Shiniga May 26, 2011 at 4:35 pm

Hi Mary Ann,Its very true that we have a tendency to help kids too much when they are working. Especially me, my hands are so restless to keep pulling stuff out. So this concept did strike me sometime, when my 2 and 5 year old cousins stayed with me for 4 years. With great effort I let them work undisturbed, and I did tell them that they did a great job. But after that I always had the tendency to tell them,”if you did it this way it would have been better”. I did that because I didn’t want them to be over confident. I just wanted them to know, though they did well,there were some small mistakes.Did I break their heart doing that? Please help me.
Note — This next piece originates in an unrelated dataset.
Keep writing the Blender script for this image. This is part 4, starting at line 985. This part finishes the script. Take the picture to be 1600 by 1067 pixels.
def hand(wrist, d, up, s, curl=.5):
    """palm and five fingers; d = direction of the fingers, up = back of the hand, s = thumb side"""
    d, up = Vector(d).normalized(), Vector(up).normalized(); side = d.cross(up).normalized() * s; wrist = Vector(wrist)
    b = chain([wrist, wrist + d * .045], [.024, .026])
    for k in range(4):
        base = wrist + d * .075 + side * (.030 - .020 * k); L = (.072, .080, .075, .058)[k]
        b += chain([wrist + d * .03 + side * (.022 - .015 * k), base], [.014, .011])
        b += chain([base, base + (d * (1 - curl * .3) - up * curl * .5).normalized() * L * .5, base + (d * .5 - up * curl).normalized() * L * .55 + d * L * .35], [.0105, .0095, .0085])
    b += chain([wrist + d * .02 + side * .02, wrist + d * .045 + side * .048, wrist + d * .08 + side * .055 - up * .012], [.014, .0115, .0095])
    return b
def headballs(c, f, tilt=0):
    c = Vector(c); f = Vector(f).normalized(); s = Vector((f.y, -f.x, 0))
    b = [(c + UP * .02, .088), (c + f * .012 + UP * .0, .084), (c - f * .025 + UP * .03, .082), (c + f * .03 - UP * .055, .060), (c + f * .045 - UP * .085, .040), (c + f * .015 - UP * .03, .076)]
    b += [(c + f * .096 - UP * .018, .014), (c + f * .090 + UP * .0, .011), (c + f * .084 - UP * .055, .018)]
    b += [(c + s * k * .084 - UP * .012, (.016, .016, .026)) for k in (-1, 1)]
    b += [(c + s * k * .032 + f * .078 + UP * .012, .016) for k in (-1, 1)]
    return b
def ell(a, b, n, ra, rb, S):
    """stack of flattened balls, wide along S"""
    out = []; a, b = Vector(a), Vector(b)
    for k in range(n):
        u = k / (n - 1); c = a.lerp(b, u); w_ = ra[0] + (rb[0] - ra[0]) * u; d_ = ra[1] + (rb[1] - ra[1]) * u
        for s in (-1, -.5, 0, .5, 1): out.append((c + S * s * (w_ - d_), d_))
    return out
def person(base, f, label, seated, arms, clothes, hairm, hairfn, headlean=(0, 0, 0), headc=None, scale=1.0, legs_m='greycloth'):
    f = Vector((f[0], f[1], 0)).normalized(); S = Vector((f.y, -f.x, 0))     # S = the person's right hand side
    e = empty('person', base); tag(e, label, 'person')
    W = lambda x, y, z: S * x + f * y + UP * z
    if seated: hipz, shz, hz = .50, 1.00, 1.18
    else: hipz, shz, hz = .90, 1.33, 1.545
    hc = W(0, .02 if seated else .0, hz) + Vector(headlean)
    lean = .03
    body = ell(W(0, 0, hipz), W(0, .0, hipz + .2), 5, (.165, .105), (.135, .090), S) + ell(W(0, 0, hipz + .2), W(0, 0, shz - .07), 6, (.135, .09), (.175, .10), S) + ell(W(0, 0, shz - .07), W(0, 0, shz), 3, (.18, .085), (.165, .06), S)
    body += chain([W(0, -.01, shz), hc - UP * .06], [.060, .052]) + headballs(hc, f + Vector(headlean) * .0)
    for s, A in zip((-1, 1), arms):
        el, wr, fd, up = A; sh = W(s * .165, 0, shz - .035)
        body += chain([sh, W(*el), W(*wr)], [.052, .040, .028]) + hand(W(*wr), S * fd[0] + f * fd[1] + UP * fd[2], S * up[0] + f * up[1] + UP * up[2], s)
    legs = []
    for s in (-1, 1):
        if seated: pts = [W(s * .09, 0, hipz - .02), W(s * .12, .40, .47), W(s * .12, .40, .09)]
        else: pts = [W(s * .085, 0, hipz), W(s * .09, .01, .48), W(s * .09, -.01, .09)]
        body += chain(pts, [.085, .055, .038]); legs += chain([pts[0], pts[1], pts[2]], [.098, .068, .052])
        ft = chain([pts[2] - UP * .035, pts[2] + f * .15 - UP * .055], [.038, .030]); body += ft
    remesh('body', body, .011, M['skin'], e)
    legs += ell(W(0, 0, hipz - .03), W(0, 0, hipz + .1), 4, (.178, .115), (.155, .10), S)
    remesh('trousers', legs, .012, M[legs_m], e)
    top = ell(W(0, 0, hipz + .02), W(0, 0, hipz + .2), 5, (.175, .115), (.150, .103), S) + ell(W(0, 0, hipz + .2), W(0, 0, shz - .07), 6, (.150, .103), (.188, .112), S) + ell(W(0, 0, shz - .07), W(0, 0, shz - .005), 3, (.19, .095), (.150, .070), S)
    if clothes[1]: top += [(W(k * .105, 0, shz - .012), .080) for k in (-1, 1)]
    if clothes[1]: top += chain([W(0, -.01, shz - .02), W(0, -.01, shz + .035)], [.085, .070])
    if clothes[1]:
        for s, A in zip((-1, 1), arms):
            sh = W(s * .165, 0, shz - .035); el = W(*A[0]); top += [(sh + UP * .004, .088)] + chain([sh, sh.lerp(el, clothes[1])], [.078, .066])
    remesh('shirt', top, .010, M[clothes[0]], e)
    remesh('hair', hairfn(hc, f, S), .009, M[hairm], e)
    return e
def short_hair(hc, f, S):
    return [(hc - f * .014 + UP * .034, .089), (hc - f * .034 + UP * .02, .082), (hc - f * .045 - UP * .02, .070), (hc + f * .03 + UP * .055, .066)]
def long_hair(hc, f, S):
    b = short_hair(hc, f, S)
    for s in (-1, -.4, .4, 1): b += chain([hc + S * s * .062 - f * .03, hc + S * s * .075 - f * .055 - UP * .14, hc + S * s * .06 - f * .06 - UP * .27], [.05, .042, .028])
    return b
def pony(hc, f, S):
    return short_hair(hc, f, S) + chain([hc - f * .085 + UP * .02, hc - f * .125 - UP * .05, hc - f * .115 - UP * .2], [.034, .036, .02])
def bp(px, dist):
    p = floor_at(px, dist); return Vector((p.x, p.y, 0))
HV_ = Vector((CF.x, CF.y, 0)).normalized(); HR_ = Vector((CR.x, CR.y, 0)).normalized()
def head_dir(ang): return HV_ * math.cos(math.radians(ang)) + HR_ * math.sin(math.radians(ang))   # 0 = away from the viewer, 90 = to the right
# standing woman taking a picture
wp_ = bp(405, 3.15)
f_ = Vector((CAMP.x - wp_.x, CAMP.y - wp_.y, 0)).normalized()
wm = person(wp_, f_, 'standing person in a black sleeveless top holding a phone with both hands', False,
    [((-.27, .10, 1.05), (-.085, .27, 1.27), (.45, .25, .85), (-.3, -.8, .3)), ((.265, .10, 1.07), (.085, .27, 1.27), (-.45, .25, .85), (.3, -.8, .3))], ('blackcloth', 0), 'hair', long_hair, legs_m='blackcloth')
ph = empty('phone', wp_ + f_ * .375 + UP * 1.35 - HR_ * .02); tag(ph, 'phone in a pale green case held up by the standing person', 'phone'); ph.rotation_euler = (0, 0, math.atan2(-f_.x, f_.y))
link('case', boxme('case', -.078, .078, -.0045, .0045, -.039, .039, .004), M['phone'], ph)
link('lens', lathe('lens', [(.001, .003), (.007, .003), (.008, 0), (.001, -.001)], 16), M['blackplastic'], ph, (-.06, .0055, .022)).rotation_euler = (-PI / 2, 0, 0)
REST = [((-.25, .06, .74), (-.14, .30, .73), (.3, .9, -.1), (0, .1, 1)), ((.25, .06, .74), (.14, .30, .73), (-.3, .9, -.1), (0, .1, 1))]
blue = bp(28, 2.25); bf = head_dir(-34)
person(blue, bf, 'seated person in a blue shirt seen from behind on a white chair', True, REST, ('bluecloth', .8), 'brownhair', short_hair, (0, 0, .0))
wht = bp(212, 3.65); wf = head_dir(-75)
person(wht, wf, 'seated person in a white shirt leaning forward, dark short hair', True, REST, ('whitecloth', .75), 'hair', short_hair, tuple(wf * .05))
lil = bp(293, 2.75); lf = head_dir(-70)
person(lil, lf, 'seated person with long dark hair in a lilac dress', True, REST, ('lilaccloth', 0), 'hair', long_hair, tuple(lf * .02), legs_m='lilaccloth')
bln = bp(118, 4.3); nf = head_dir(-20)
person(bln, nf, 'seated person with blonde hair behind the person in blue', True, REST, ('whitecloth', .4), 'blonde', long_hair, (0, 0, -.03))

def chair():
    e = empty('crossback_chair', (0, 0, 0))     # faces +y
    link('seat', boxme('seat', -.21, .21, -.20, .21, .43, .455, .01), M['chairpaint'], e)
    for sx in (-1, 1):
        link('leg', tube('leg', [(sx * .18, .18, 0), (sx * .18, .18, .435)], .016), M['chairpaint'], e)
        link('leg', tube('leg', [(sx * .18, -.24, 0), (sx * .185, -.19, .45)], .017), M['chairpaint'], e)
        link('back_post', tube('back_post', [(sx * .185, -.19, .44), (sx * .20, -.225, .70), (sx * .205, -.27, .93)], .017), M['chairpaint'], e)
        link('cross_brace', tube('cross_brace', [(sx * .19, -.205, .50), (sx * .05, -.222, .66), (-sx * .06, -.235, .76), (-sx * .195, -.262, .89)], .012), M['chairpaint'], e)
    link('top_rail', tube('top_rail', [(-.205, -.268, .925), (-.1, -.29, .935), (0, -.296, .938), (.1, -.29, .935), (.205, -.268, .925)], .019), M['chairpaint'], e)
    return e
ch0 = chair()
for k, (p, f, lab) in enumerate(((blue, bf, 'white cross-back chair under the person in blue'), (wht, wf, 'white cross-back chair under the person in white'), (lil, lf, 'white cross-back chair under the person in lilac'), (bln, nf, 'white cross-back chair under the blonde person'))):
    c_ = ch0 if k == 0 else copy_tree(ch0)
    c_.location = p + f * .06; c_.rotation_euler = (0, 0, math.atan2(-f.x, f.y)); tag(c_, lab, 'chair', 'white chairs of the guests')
Mary Ann May 26, 2011 at 9:46 pm

It is a fine line isn’t it. When I was about eight my grandmother taught me how to embroider. She allowed no knots. NONE! She also insisted that the back look as good as the front. Consequently she made me pick out many stitches. She was always encouraging, supportive but there was a right way to do it in her mind and she was going to make sure I knew it. I appreciate that now, although then it was tough doing it over and over.

Teaching a skill like this is a bit different than when children are freely playing and creating. If a child is building a fort or making a picture why not just let them do it? It can’t really hurt anything. Does the outcome really matter. Not to the child. They loved thinking it out, gathering the supplies and creating. Adults care about outcome. There is always a way to do a thing better especially if you are a child. If it does matter, as in learning a skill, tell them. If it doesn’t really matter be still.

As for confidence, it is hard enough to acquire in our tough world. Lets help kids feel confident. It is not the same thing as prideful or arrogant.

No caregiver or parent is perfect. We all say and do things that aren’t the best. However, if we hug and kiss and give time to a child they will know they are loved and that is a very great thing. I know you and I am sure you did that well!